■ **Stored data**:
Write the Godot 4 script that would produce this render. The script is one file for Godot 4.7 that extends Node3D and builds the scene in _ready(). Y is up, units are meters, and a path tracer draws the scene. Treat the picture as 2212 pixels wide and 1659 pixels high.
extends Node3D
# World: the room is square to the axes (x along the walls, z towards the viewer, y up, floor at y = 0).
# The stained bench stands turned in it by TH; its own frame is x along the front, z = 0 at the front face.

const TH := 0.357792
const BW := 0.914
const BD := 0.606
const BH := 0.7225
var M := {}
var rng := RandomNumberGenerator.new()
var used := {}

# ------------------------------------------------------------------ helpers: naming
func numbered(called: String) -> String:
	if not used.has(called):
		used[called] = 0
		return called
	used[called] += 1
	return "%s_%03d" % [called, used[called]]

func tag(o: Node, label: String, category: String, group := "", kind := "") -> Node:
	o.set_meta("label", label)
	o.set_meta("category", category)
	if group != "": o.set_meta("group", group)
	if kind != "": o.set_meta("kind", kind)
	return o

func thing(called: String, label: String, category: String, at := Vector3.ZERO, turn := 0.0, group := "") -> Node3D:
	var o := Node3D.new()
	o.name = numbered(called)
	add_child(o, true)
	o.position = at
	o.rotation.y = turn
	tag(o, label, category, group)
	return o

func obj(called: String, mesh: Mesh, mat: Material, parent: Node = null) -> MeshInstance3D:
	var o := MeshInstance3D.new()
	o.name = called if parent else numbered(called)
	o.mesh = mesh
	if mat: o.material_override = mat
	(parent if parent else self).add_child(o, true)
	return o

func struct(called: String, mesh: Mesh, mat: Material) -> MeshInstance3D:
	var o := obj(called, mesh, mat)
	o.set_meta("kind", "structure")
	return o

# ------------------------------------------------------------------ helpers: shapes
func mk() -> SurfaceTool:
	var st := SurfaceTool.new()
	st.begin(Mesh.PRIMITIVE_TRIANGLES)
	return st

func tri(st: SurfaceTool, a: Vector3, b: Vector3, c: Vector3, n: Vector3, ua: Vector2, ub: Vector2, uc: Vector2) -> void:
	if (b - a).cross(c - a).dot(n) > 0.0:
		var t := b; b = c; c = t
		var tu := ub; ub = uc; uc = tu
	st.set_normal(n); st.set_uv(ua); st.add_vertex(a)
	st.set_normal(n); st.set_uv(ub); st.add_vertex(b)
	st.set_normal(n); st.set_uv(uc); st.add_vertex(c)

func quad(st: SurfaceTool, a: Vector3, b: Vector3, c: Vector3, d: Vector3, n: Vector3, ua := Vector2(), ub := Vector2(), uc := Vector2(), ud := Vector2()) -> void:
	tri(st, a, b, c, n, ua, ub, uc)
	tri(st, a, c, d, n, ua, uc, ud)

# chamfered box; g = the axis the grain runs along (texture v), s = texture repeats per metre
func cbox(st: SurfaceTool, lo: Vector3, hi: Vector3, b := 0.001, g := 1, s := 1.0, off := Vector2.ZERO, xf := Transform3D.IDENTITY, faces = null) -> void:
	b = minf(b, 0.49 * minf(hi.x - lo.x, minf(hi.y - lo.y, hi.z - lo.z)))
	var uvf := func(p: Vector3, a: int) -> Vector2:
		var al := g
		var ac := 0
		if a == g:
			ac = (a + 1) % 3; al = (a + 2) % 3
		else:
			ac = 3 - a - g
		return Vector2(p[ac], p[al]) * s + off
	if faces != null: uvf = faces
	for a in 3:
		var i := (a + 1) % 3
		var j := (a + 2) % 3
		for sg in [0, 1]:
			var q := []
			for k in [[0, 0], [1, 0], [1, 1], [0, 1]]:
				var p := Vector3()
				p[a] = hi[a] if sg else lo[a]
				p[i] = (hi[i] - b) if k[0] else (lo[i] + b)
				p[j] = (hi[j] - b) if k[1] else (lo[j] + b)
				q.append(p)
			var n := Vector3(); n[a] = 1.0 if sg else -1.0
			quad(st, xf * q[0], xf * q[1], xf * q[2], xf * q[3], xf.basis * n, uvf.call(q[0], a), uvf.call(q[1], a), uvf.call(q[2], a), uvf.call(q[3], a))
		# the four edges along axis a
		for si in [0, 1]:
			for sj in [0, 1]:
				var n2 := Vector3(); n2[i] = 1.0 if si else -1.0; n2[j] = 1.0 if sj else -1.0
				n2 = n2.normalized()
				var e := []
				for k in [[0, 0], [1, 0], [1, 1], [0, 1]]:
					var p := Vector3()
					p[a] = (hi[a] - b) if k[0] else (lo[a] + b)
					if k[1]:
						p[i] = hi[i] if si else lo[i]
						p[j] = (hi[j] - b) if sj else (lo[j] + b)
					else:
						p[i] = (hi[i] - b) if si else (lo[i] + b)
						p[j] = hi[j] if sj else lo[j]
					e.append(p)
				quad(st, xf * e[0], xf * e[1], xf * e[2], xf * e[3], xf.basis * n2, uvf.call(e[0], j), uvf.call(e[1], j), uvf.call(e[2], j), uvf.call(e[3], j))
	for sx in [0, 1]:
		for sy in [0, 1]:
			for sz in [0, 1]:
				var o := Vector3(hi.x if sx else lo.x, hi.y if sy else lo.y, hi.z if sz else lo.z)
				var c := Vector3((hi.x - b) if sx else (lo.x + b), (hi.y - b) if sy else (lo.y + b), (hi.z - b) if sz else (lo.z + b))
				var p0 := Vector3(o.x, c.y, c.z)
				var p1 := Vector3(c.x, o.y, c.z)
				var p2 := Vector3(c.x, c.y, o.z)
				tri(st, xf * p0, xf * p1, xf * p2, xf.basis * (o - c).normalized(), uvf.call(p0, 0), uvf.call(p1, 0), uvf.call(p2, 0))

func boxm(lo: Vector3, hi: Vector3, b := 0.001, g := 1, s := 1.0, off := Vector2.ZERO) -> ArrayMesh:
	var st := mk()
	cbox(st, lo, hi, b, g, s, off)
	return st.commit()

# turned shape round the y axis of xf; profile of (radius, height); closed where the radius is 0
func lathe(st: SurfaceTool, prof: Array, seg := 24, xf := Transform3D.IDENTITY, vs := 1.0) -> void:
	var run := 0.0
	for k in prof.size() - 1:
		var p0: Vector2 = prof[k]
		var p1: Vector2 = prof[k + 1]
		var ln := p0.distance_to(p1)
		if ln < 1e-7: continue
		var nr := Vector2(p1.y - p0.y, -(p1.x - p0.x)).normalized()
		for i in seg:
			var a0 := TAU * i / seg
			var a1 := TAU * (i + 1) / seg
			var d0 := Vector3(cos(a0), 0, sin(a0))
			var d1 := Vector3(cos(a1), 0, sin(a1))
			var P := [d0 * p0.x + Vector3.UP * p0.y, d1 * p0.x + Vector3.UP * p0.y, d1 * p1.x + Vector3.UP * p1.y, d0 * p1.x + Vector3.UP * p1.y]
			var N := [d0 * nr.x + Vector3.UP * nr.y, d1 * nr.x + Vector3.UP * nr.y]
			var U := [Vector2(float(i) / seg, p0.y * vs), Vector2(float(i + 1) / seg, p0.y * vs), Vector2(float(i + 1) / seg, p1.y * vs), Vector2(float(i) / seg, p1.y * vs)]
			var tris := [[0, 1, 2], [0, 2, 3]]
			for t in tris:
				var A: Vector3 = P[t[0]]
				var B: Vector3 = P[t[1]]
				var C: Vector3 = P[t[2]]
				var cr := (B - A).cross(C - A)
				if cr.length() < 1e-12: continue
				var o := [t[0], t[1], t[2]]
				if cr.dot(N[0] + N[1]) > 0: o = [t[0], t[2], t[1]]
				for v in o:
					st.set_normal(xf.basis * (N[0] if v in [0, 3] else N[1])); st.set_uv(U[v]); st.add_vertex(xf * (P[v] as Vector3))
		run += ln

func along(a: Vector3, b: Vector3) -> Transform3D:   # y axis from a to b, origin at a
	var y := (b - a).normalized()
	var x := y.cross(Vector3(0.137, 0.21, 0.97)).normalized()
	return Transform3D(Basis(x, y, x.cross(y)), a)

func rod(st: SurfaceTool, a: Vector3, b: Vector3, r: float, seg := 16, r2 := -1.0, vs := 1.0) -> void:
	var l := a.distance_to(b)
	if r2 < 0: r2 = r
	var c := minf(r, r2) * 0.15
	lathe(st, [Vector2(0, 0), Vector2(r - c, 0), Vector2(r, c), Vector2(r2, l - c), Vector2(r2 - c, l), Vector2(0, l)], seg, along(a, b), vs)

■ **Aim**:
From the top of the listing above, restate each line word for word up to and including the line with "# The stained"; add nothing else.

■ **Exercise result**:
Write the Godot 4 script that would produce this render. The script is one file for Godot 4.7 that extends Node3D and builds the scene in _ready(). Y is up, units are meters, and a path tracer draws the scene. Treat the picture as 2212 pixels wide and 1659 pixels high.
extends Node3D
# World: the room is square to the axes (x along the walls, z towards the viewer, y up, floor at y = 0).
# The stained bench stands turned in it by TH; its own frame is x along the front, z = 0 at the front face.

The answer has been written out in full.